Il paradosso interno al Front National.
Leggo nell’interessante articolo “A party with no past, just future?” di Charlotte Rotman (già giornalista per Libération) sul sito Policy Network (che consiglio caldamente) che il “nuovo corso” di FN si fonda soprattutto sul contributo di tanti giovani ragazzi e ragazze che vedono nel partito di estrema destra francese un’ancora cui aggrapparsi in un momento tanto critico e pieno di incertezze. Cito la Rotman, quando parla dei ventenni sostenitori del Front National:

[…] a generation that often feels humiliated, derided and threatened by globalisation. These young FN recruits need rules and are in search of an identity. The FN knows how to reassure them. In an increasingly complex world, which is harder to decipher, it is appealing with its unequivocal approach […]
(Una generazione che si sente umiliata, derisa e minacciata dalla globalizzazione. Queste giovani reclute di FN hanno bisogno di regole e sono alla ricerca di un’identità. FN sa come rassicurarli. In un mondo sempre più complesso, difficile da decifrare, è di forte appeal con il suo approcio non-equivoco).
But what these young people have found in the FN is also an individual identity, a place within a community.
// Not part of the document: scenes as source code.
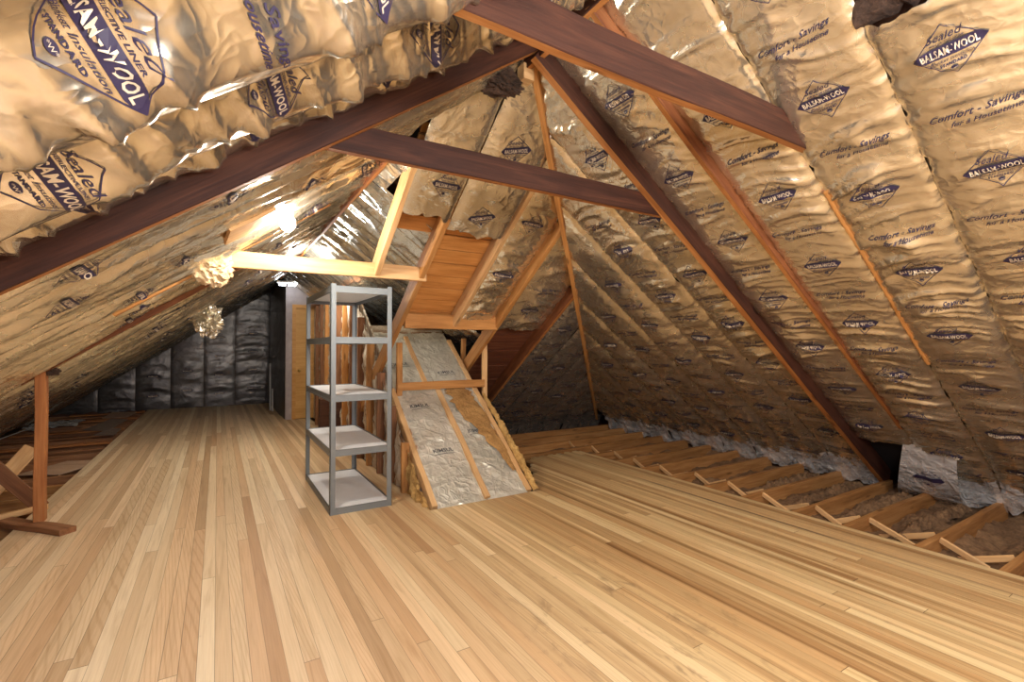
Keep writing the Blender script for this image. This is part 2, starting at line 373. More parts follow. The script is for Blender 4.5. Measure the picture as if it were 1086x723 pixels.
class Sheet:
    """height field w(v, s) of one foil blanket between two rafters"""
    def __init__(s, v0, v1, seed, style): s.v0, s.v1, s.seed, s.style = v0, v1, seed, style
    def w(s, v, u):
        k = s.seed; q = np.clip((v - s.v0) / (s.v1 - s.v0), 0, 1); e = 4*q*(1-q); W = s.v1 - s.v0
        st = s.style
        am = 0.55 + 0.55 * sst(-0.3, 0.4, vn(u*1.3, q*1.5, k+1))
        lo = vn(u*1.1, v*1.1, k+2)
        if st == 'right':
            sag = u + 0.07*(2*q-1)**2*(1+lo) + 0.05*vn(u*2, v*3, k+3)
            P3 = lambda n: np.maximum(0, rid(n))**2.5
            r = 0.026*P3(vn(sag*7, v*1.3, k+4)) + 0.022*P3(vn(sag*13 + 0.4*v, v*2.0, k+5)) + 0.012*P3(vn(sag*25, v*3.2, k+6)) + 0.004*P3(vn(u*20+v*12, v*22, k+9))
            edge = (1-e)**3 * (0.010*vn(u*22, v*20, k+7) + 0.004*vn(u*45, v*30, k+8))
            return 0.020*np.sqrt(e+1e-6) + 0.012*lo*e + am*r*(0.25+0.75*e) + edge - 0.012*(1-e)**6
        if st == 'left':
            qq = q + 0.05*vn(u*2.2, 0*u, k+11)
            la = 0.45 if s.v1 < 0.9 else 1.0
            lip = la * sst(0.40, 0.83, qq) * (1 - sst(0.955, 1.0, q)); mid = sst(0.30, 0.62, qq) * (1 - sst(0.82, 0.92, qq))
            d = u + 0.45*v + 0.06*vn(u*2, v*4, k+3)
            up_ = 1 - sst(0.3, 0.6, q)
            r = 0.018*np.maximum(0, rid(vn(d*3.2, (v-0.3*u)*3.0, k+4)))**2 + 0.007*rid(vn(u*7+v*4, v*7, k+5)) + 0.0025*vn(u*24, v*24, k+6)
            fl = u + 0.10*vn(u*3, v*2.5, k+9) - 0.25*(v - s.v0)
            teeth = mid*(0.034*np.maximum(0, rid(vn(fl*5.5, v*1.2, k+7)))**2 + 0.024*np.maximum(0, rid(vn(fl*13, v*2.2, k+8)))**2)
            return -0.072*(0.5 + 0.5*la) + 0.010*e + 0.110*lip*(1+0.30*lo) + am*r*(0.3+0.7*e)*(0.45+0.55*up_) + teeth
        if st == 'long':         # far left slope: long folds running up the slope
            r = 0.022*rid(vn(v*9 + 0.5*vn(u*1.2, v*2, k), u*0.9, k+4)) + 0.010*rid(vn(v*20, u*2.2, k+5)) + 0.005*vn(v*30, u*18, k+6)
            return 0.035*np.sqrt(e+1e-6) + 0.015*lo*e + r*(0.35+0.65*e)
        if st == 'hip':
            r = 0.010*rid(vn(u*8, v*3, k+4)) + 0.008*rid(vn(u*14+v*6, v*9, k+5)) + 0.004*vn(u*30, v*30, k+6)
            return 0.022*np.sqrt(e+1e-6) + 0.01*lo*e + am*r*(0.3+0.7*e) - 0.012*(1-e)**6
        if st == 'loose':
            r = 0.022*rid(vn(u*5+v*3, v*5-u, k+4)) + 0.012*rid(vn(u*13, v*11, k+5)) + 0.004*vn(u*34, v*34, k+6)
            return 0.02*e + 0.012*lo + r
        if st == 'wall':
            sag = u + 0.05*(2*q-1)**2
            r = 0.010*rid(vn(sag*6, v*1.2, k+4)) + 0.006*rid(vn(sag*13, v*2.5, k+5)) + 0.003*vn(u*30, v*20, k+6)
            return 0.012*np.sqrt(e+1e-6) + am*r*(0.4+0.6*e)
        if st == 'paper':
            r = 0.005*rid(vn(u*6, v*9, k+4)) + 0.004*rid(vn(u*15+4*v, v*17, k+5)) + 0.002*vn(u*40, v*40, k+6)
            return 0.004*e + r
        return 0*u

def sheet(name, P, S, s0, s1, mat, ds=0.022, dv=0.028, ragged=0.0, parent=None, flip=False, top_rag=0.0, woff=0.0):
    nv = max(6, int((S.v1 - S.v0) / dv)); vs_ = np.linspace(S.v0, S.v1, nv + 1)
    f0 = s0 if callable(s0) else (lambda v: s0 + 0*v)
    f1 = s1 if callable(s1) else (lambda v: s1 + 0*v)
    a, b = f0(vs_), f1(vs_)
    if ragged: a = a + ragged * (vn(vs_*13, vs_*0 + S.seed, 3) + 0.6*vn(vs_*41, vs_*0 + S.seed, 4))
    if top_rag: b = b + top_rag * (vn(vs_*13, vs_*0 + S.seed, 5) + 0.6*vn(vs_*41, vs_*0 + S.seed, 6))
    b = np.maximum(b, a + 0.004)
    ns = max(6, int(float((b - a).max()) / ds))
    t = np.linspace(0, 1, ns + 1)
    V = np.repeat(vs_[None, :], ns + 1, 0); U = a[None, :] + t[:, None] * (b - a)[None, :]
    Wd = S.w(V, U) + woff
    pts = P(V, U, Wd).reshape(-1, 3)
    n = nv + 1; fs = []
    for i in range(ns):
        for j in range(nv):
            q = (i*n+j, i*n+j+1, (i+1)*n+j+1, (i+1)*n+j)
            fs.append(q[::-1] if flip else q)
    m = MB(); m.v = [tuple(p) for p in pts.tolist()]; m.f = fs
    o = m.build(name, mat, parent, smooth=True)
    return o

# ------------------------------------------------------------------ printed lettering
_txt = {}
def glyphs(body, size, shear=0.0, fat=0.0, spacing=1.0):
    key = (body, size, shear, fat, spacing)
    if key in _txt: return _txt[key]
    cu = bpy.data.curves.new('lettering', 'FONT'); cu.body = body; cu.size = size; cu.shear = shear; cu.offset = fat
    cu.space_character = spacing; cu.align_x = 'CENTER'; cu.align_y = 'CENTER'; cu.resolution_u = 2; cu.fill_mode = 'FRONT'
    o = bpy.data.objects.new('lettering', cu); COL.objects.link(o)
    dg = bpy.context.evaluated_depsgraph_get(); dg.update()
    me = o.evaluated_get(dg).to_mesh()
    v = np.array([(p.co.x, p.co.y) for p in me.vertices]); f = [tuple(p.vertices) for p in me.polygons]
    if len(v):
        c = (v.min(0) + v.max(0)) / 2; v = v - c
    o.evaluated_get(dg).to_mesh_clear()
    bpy.data.objects.remove(o); bpy.data.curves.remove(cu)
    _txt[key] = (v, f); return v, f

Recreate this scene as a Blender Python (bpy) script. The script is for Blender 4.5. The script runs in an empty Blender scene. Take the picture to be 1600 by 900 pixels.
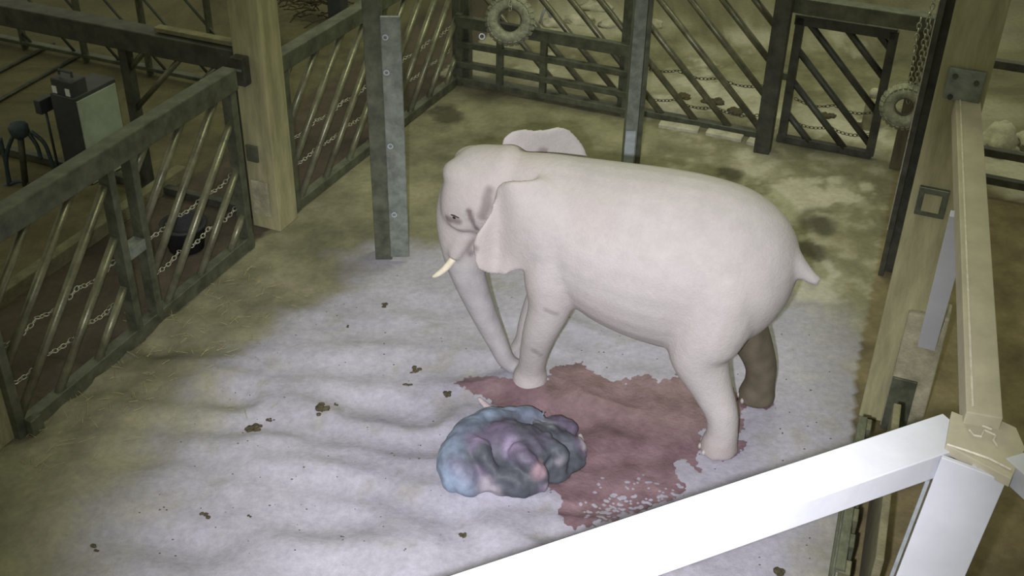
import bpy, bmesh, math, random
from math import sin, cos, pi, radians, sqrt, atan2
from mathutils import Vector, Matrix, noise
random.seed(7)
S = bpy.context.scene
COL = S.collection

# ------------------------------------------------------------------ camera
CAM_H = 7.0; F_PX = 1810.0
PITCH = radians(33.3); ROLL = radians(1.2)
FWD = Vector((0, cos(PITCH), -sin(PITCH)))
_r0 = Vector((1, 0, 0)); _u0 = _r0.cross(FWD)
RIGHT = _r0 * cos(ROLL) + _u0 * sin(ROLL)
UP = _u0 * cos(ROLL) - _r0 * sin(ROLL)
CPOS = Vector((0, 0, CAM_H))
cd = bpy.data.cameras.new('camera'); cam = bpy.data.objects.new('camera', cd); COL.objects.link(cam)
cd.sensor_width = 36; cd.lens = F_PX / 1600 * 36; cd.clip_end = 200
m = Matrix.Identity(4)
for i in range(3):
    m[i][0] = RIGHT[i]; m[i][1] = UP[i]; m[i][2] = -FWD[i]; m[i][3] = CPOS[i]
cam.matrix_world = m
S.camera = cam

# ------------------------------------------------------------------ world, lamps, exposure
w = bpy.data.worlds.new('night'); S.world = w; w.use_nodes = True
bg = w.node_tree.nodes['Background']
bg.inputs[0].default_value = (0.62, 0.625, 0.45, 1); bg.inputs[1].default_value = 0.50
S.view_settings.view_transform = 'Standard'; S.view_settings.look = 'None'
S.view_settings.gamma = 1; S.view_settings.use_curve_mapping = False
S.view_settings.exposure = 0.0

def floor_at(x, y, z=0.0):
    d = FWD + RIGHT * ((x - 800) / F_PX) + UP * ((450 - y) / F_PX)
    return CPOS + d * ((z - CAM_H) / d.z)
def at_depth(x, y, Y):
    d = FWD + RIGHT * ((x - 800) / F_PX) + UP * ((450 - y) / F_PX)
    return CPOS + d * (Y / d.y)

# flood lamp of the surveillance camera, bolted a hand below it
ld = bpy.data.lights.new('flood_lamp', 'SPOT'); lamp = bpy.data.objects.new('flood_lamp', ld); COL.objects.link(lamp)
ld.energy = 5600; ld.color = (0.955, 0.945, 1.0); ld.spot_size = radians(54); ld.spot_blend = 1.0; ld.shadow_soft_size = 0.06
lamp.location = (-0.22, 0.1, 6.72)
lamp.rotation_euler = (floor_at(815, 700) - lamp.location).to_track_quat('-Z', 'Y').to_euler()
# weak unseen fill light added to brighten the back of the barn
ld2 = bpy.data.lights.new('back_fill', 'AREA'); fill_light = bpy.data.objects.new('back_fill', ld2); COL.objects.link(fill_light)
ld2.energy = 330; ld2.color = (0.95, 1.0, 0.62); ld2.size = 3.0
fill_light.location = (2.5, 14.5, 9.0)

# ------------------------------------------------------------------ materials
def new_mat(name): 
    mt = bpy.data.materials.new(name); mt.use_nodes = True
    return mt, mt.node_tree, mt.node_tree.nodes['Principled BSDF']
def mat(name, col, rough=0.7, metal=0.0, var=0.25, scale=6.0, bump=0.0, bscale=40.0, col2=None, stretch=(1, 1, 1), spec=0.5, coat=0):
    mt, nt, b = new_mat(name)
    tc = nt.nodes.new('ShaderNodeTexCoord'); mp = nt.nodes.new('ShaderNodeMapping')
    mp.inputs['Scale'].default_value = stretch
    nt.links.new(tc.outputs['Object'], mp.inputs['Vector'])
    n = nt.nodes.new('ShaderNodeTexNoise'); n.inputs['Scale'].default_value = scale; n.inputs['Detail'].default_value = 8; n.inputs['Roughness'].default_value = 0.65
    nt.links.new(mp.outputs[0], n.inputs['Vector'])
    r = nt.nodes.new('ShaderNodeValToRGB')
    c2 = col2 or tuple(c * (1 + var) for c in col)
    r.color_ramp.elements[0].position = 0.34; r.color_ramp.elements[1].position = 0.68
    r.color_ramp.elements[0].color = (*[c * (1 - var) for c in col], 1); r.color_ramp.elements[1].color = (*c2, 1)
    nt.links.new(n.outputs['Fac'], r.inputs[0]); nt.links.new(r.outputs[0], b.inputs['Base Color'])
    b.inputs['Roughness'].default_value = rough; b.inputs['Metallic'].default_value = metal
    b.inputs['Specular IOR Level'].default_value = spec
    b.inputs['Coat Weight'].default_value = coat
    if bump:
        n2 = nt.nodes.new('ShaderNodeTexNoise'); n2.inputs['Scale'].default_value = bscale; n2.inputs['Detail'].default_value = 6
        nt.links.new(mp.outputs[0], n2.inputs['Vector'])
        bp = nt.nodes.new('ShaderNodeBump'); bp.inputs['Strength'].default_value = bump; bp.inputs['Distance'].default_value = 0.02
        nt.links.new(n2.outputs['Fac'], bp.inputs['Height']); nt.links.new(bp.outputs[0], b.inputs['Normal'])
    return mt
def attr_mat(name, rough=0.85, fine=60.0, finevar=0.18, bump=0.3, bdist=0.02, spec=0.3, wave=None):
    mt, nt, b = new_mat(name)
    a = nt.nodes.new('ShaderNodeAttribute'); a.attribute_name = 'tint'
    tc = nt.nodes.new('ShaderNodeTexCoord')
    n = nt.nodes.new('ShaderNodeTexNoise'); n.inputs['Scale'].default_value = fine; n.inputs['Detail'].default_value = 8; n.inputs['Roughness'].default_value = 0.7
    nt.links.new(tc.outputs['Object'], n.inputs['Vector'])
    mr = nt.nodes.new('ShaderNodeMapRange'); mr.inputs[1].default_value = 0.3; mr.inputs[2].default_value = 0.7
    mr.inputs[3].default_value = 1 - finevar; mr.inputs[4].default_value = 1 + finevar
    nt.links.new(n.outputs['Fac'], mr.inputs[0])
    mx = nt.nodes.new('ShaderNodeVectorMath'); mx.operation = 'SCALE'
    nt.links.new(a.outputs['Color'], mx.inputs[0]); nt.links.new(mr.outputs[0], mx.inputs['Scale'])
    nt.links.new(mx.outputs[0], b.inputs['Base Color'])
    b.inputs['Roughness'].default_value = rough; b.inputs['Specular IOR Level'].default_value = spec
    bp = nt.nodes.new('ShaderNodeBump'); bp.inputs['Strength'].default_value = bump; bp.inputs['Distance'].default_value = bdist
    nt.links.new(n.outputs['Fac'], bp.inputs['Height']); nt.links.new(bp.outputs[0], b.inputs['Normal'])
    return mt

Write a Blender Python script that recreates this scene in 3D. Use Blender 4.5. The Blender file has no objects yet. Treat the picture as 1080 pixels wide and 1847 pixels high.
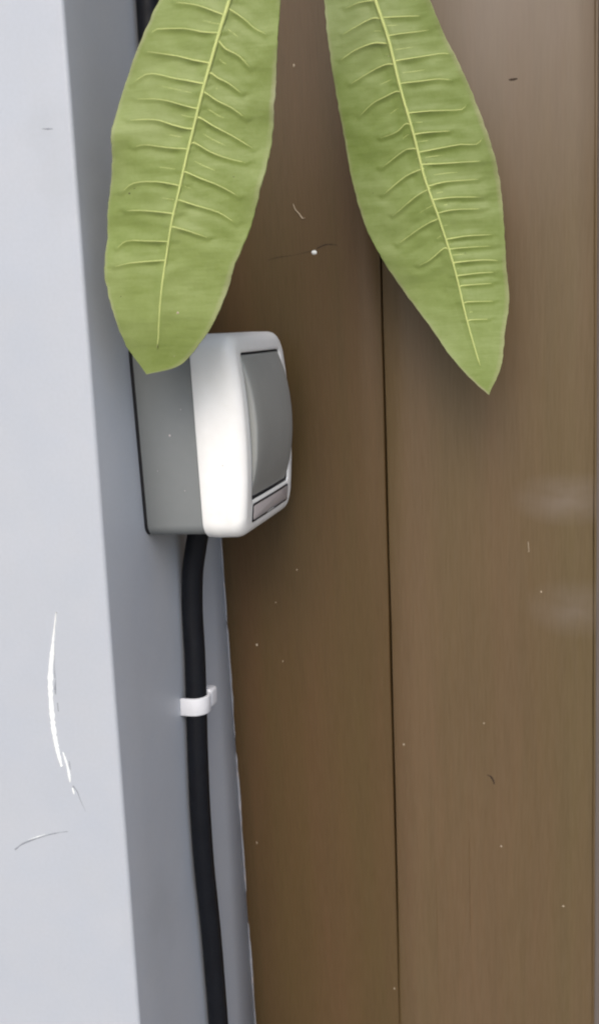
import bpy, bmesh, math, random
import numpy as np
from mathutils import Vector, Matrix, noise

sc = bpy.context.scene
COL = sc.collection
random.seed(7)
H0 = 1.4                       # height of the switch above the ground, metres
MM = 0.001

# ------------------------------------------------------------------ camera
cam = bpy.data.cameras.new('camera'); cam_o = bpy.data.objects.new('camera', cam); COL.objects.link(cam_o)
RW = [(0.9585511791795901, 0.006675922315818386, -0.28484218254087734),
      (0.28227902529211246, -0.1580641651260972, 0.9462210479497509),
      (-0.038706443566314364, -0.987406274926498, -0.15339706471189302)]
M = Matrix([[r[0], -r[1], -r[2]] for r in RW]).to_4x4()
M.translation = Vector((0.160, -0.400, H0))
cam_o.matrix_world = M
cam.sensor_fit = 'VERTICAL'; cam.sensor_height = 36.0
cam.lens = 1565.42 / 1847 * 36.0
cam.clip_start = 0.01; cam.clip_end = 500
cam.dof.use_dof = True; cam.dof.focus_distance = 0.335; cam.dof.aperture_fstop = 16
sc.camera = cam_o

# ------------------------------------------------------------------ light
SUN_EL, SUN_AZ = 44.0, 174.0      # azimuth: compass degrees of where the sun stands (0 = +Y, 90 = +X)
w = bpy.data.worlds.new('World'); sc.world = w; w.use_nodes = True
nt = w.node_tree; nt.nodes.clear()
sky = nt.nodes.new('ShaderNodeTexSky'); sky.sky_type = 'NISHITA'; sky.sun_disc = False
sky.sun_elevation = math.radians(SUN_EL); sky.sun_rotation = math.radians(SUN_AZ)
sky.dust_density = 3.0; sky.air_density = 1.0; sky.ozone_density = 1.0
bg = nt.nodes.new('ShaderNodeBackground'); bg.inputs[1].default_value = 0.15
wo = nt.nodes.new('ShaderNodeOutputWorld')
nt.links.new(sky.outputs[0], bg.inputs[0]); nt.links.new(bg.outputs[0], wo.inputs[0])
sun = bpy.data.lights.new('sun', 'SUN'); sun.energy = 1.15; sun.angle = math.radians(44); sun.color = (1, .97, .93)
sun_o = bpy.data.objects.new('sun', sun); COL.objects.link(sun_o)
e, a = math.radians(SUN_EL), math.radians(SUN_AZ)
sun_o.rotation_euler = Vector((math.cos(e)*math.sin(a), math.cos(e)*math.cos(a), math.sin(e))).to_track_quat('Z', 'Y').to_euler()
vs = sc.view_settings
sc.display_settings.display_device = 'sRGB'
vs.view_transform = 'Standard'; vs.look = 'None'; vs.exposure = 0.40; vs.gamma = 1.0; vs.use_curve_mapping = False
sc.cycles.filter_width = 2.2

# ------------------------------------------------------------------ helpers
def tag(o, label=None, cat=None, group=None, kind=None):
    for k, v in (('label', label), ('category', cat), ('group', group), ('kind', kind)):
        if v: o[k] = v
    return o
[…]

Here, thanks to the party, they are no longer feeling lonely or isolated. “I don’t cry anymore, asking myself what I’m doing with my life. Now, I know why I am tired and why I wake up early in the morning,” a 29-year-old woman said. They have found in the party a “family”, giving them a sense of safety, affection and structure. […]
(Quello che hanno trovato nel FN è un’identità individuale, un posto entro una communità. Qui, grazie al partito, non si sentono più soli o isolati. “Non piango più chiedendomi cosa farò della mia vita. Ora so perché sono stanca e perché mi alzo presto la mattina” dice una ragazza di 29 anni. Hanno trovato una “famiglia” nel partito, che dà loro un senso di sicurezza, affetto, una struttura).

A me pare abbastanza palese che vi sia una forte similitudine, una somiglianza, fra questi giovani francesi sostenitori del Front National e tanti immigrati di seconda, terza o addirittura quarta generazione che ora cercano di rinsaldare i legami con la propria cultura d’origine, sentendosi “rigettati” dalla società che li doveva accogliere (la definizione vale in entrambi i casi, curioso, no?).
Mi pare anche che si potrebbe persino azzardare una similitudine fra i giovani figli d’immigrati che oggi partono verso le terre governate dallo Stato Islamico alla ricerca di un qualche “fondamento” (fondamentalismo) e i giovani francesi, italiani, greci, tedeschi “neri” che propagandano il nazionalismo ed il ritorno ad identità nazionali, ai “sacri confini”. Forse addirittura con i giovani “neri” di qualche decennio orsono che mettevano bombe o sostenevano colpi di Stato contro le nostre democrazia troppo aperte ed inclusive.

Scusate, non ho resistito

Scusate, non ho resistito

D’altronde, lo ripetono già da tantissimo tempo i Wu Ming che un tratto distintivo della “destra” “[pensare] che la nazione sarebbe – e un tempo era – unita, armoniosa, concorde, e se non lo è (più) la colpa è di forze estranee“. E cos’è questa immagine di una nazione coesa, coerente ed “armoniosa” se non la vecchia idea di “comunità? Una comunità nella quale prevale il “noi” ed i conflitti dell'”io” sono messi a tacere?

Ecco, la cosa divertente del discorso della Le Pen è che il suo partito applica ai suoi adepti esattamente quello che lei stessa critica agli immigrati.
Che poi è comune a moltissimi partiti fascisti (a partire dal fascismo italiano e dal nazismo, fino agli attuali Casa Pound e Alba Dorata).

Che dire, ho sempre trovato straordinariamente divertente questa ipocrisia della destra.